Statement 1: “That’s the way we’ve always done it”

The statement implies that the person suffers from survivorship bias. The organization relies on norms and routines (Practical Psychology, 2016). In reality, organizations bring together distinctive individuals. This diversity influence people to make a decision differently. The belief that an organization has a particular way of making decisions blocks creativity. Therefore, the statement makes it difficult for actors to embrace new information to inform decision-making.

 

Statement 2: “The CEO needs to validate it first”

The statement underpins the centrality of authority bias. This bias implies that individuals often prefer opinions from authority figures in an organization (Campbell et al., 2011). The ideas or opinions that come from senior individuals such as CEO trump over others without considering their validity. Therefore, the decision-maker remains powerless due to overdependence on the CEO to validate documents and ideas.

Statement 3: “Trust me, I know this won’t work”

The statement illustrates tolerance bias. The person advancing this argument fears failing again because, the last time, they pursued a similar idea and failed (Campbell et al., 2011). Such an individual possess fear that inhibits them from taking the risk. The statement becomes biased because; the person willing to take a move may have information that the fearful person does not have. Thus, this statement leads to poor decision-making because it instills fear.

Statement 4: “If it’s not broken, why fix it?”

This statement reveals a preference in retaining the status quo and do not tolerate any disruption. Comfort zone bias ensues, influencing a person to ignore challenging situations (Chira et al., 2011). A person with this bias often ignores things and remains unperturbed by the undesirable situation. Therefore, the bias discourages improvement of the present situation.

Statement 5: “There’s no budget for this risky stuff”

The person propagating these words often has anchoring bias. A cognitive bias makes an individual rely solely on the initial information (Practical Psychology, 2016). Any other information that emerges later does not augur well with them. As a result, they trash the information, and committing money to it amounts to wastage. The person further manipulates others to believe that existing information is more beneficial than a new one. Therefore, an organization led by a person with this bias does not take risks.

Statement 6: “Let me check with the team and see what they think”

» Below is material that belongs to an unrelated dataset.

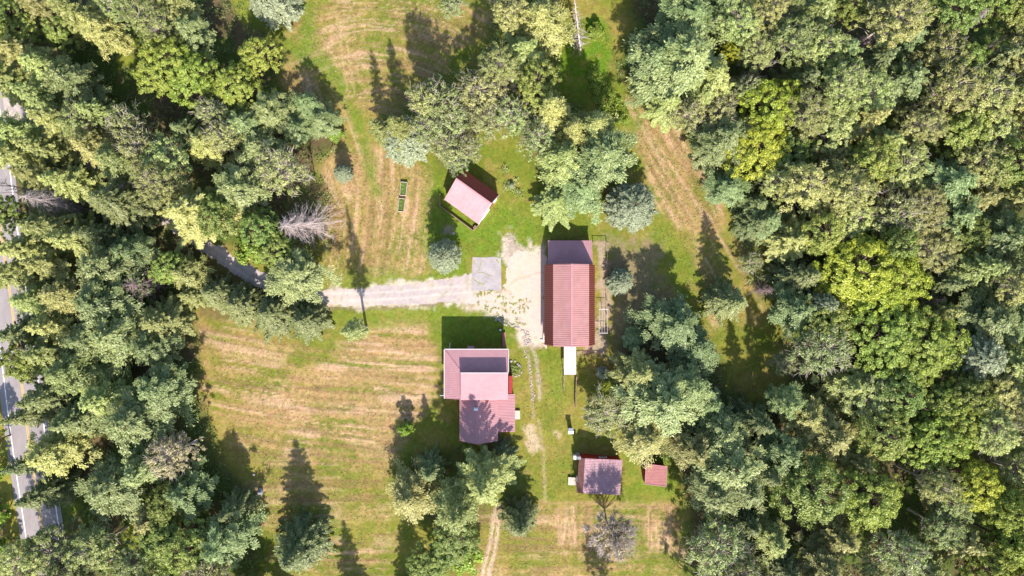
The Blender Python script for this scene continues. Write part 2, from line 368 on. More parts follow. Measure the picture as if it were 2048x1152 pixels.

This statement demonstrates that the person has confirmation bias. They resort to consulting and determine whether the information aligns with their preexisting position (Big Think, 2014). The consultation diminishes chances of challenging new information and instead devises a solution that conforms to existing preconceptions. Again, group consultation promotes consensus in a situation that does not take cognizance of critical thinking. Therefore, some members with contrary opinions resort to bandwagon instead of sharing divergent views.

 

References

Big Think. (2014). Cognitive Biases 101, with Peter Baumann | Big Think [Video].

Campbell A., Finkelstein S., & Whitehead J. (2011, December 12). How emotional tagging can push leaders to make bad decisions. Ivey Business Journal. https://iveybusinessjournal.com/publication/how-emotional-tagging-can-push-leaders-to-make-bad-decisions/

Chira, I., Adams, M., & Thornton, B. (2011). Behavioral bias within the decision making process. Journal of Business & Economics Research (JBER), 6(8). https://doi.org/10.19030/jber.v6i8.2456

Practical Psychology. (2016). 12 Cognitive Biases Explained – How to Think Better and More Logically Removing Bias [Video].